According to the preliminary tally, which included all domestic absentee ballots, Sen. John F. Kerry lost Ohio by 136,483 votes, Secretary of State J. Kenneth Blackwell said.
Attorneys for the Kerry campaign said Monday that they did not believe the outcome of the Ohio vote -- which gave President Bush the electoral votes needed to win -- could possibly change; they have discouraged speculation that voting irregularities caused Kerry's loss.
Nonetheless, the Ohio count is attracting scrutiny by groups who say the election was tainted and that voting equipment in Ohio, Florida, South Carolina and elsewhere was defective. On Friday, three congressional Democrats asked for a federal investigation.
Since the election, Internet sites and political blogs have buzzed with speculation that the vote was manipulated. "Evidence mounts that the vote may have been hacked," reads the title of one widely circulated Web offering.
Voting machine failures did occur, and long lines in heavily Democratic precincts discouraged some potential voters. Still, a broad range of experts said that the final vote counts in Ohio and other states could not possibly change the outcome.
Among those was Cleveland attorney Mark Griffin, who played a key role in the Kerry campaign's voter protection efforts in that area.

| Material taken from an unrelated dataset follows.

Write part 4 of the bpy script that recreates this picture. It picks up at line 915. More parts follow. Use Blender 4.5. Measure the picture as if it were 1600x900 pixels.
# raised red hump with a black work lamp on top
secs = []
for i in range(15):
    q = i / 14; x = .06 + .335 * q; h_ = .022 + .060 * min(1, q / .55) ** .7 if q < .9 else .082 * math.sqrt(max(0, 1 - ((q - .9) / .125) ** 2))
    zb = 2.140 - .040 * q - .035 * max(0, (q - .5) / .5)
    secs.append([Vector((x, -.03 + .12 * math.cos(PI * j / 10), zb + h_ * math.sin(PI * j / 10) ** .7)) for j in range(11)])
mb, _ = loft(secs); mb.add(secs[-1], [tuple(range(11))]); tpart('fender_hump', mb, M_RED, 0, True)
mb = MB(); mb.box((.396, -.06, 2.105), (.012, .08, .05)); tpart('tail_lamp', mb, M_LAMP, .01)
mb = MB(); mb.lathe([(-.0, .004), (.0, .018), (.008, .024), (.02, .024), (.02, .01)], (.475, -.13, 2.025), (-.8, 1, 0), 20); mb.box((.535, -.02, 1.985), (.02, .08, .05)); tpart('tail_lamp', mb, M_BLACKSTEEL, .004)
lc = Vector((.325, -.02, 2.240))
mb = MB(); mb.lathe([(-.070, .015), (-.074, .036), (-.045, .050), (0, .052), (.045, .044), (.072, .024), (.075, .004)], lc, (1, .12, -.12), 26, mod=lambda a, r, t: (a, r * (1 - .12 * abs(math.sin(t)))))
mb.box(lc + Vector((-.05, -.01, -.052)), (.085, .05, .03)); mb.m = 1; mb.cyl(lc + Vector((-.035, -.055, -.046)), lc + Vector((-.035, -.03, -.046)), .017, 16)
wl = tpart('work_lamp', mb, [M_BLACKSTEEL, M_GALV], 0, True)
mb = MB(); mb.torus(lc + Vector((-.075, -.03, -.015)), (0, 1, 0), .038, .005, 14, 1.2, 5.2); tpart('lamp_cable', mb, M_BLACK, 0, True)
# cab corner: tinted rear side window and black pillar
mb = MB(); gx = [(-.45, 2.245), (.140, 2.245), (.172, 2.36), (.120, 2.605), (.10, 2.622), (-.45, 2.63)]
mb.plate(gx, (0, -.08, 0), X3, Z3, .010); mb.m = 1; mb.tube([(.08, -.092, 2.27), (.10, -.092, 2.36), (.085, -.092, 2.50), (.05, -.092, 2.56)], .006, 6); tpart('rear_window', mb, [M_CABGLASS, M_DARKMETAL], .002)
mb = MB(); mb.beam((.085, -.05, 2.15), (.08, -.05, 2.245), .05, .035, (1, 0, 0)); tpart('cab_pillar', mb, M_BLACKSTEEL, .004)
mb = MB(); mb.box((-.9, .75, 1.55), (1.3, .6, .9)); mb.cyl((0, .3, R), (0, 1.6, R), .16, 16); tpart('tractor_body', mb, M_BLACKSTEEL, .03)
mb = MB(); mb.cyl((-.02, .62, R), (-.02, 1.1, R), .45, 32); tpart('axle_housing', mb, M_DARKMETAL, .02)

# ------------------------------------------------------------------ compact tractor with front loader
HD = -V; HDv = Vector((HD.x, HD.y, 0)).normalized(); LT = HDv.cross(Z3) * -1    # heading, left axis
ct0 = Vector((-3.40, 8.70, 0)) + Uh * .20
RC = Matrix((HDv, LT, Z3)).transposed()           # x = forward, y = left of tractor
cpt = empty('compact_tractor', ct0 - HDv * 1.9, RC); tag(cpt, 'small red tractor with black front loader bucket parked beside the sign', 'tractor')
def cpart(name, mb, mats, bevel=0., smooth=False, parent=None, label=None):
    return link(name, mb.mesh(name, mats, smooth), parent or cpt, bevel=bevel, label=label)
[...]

After meeting Monday with Michael Vu, head of the Board of Elections in Ohio's Cuyahoga County, Griffin said: "This is really not about changing the outcome.... It is about making sure every vote counts, particularly people who waited in line three hours."
The 2004 Ohio vote was not nearly as close as the disputed Florida results in 2000.
If all provisional votes are deemed valid, Kerry would need 88% of them to overcome Bush's margin of victory in Ohio, assuming the remaining overseas absentee ballots were split evenly.
But many provisional ballots will probably be tossed out. In past elections, about 10% were judged as not coming from legitimately registered voters. What's more, Blackwell ruled before the election that provisional ballots had to be cast in the correct precinct, and that any cast at the wrong polling place would not be counted.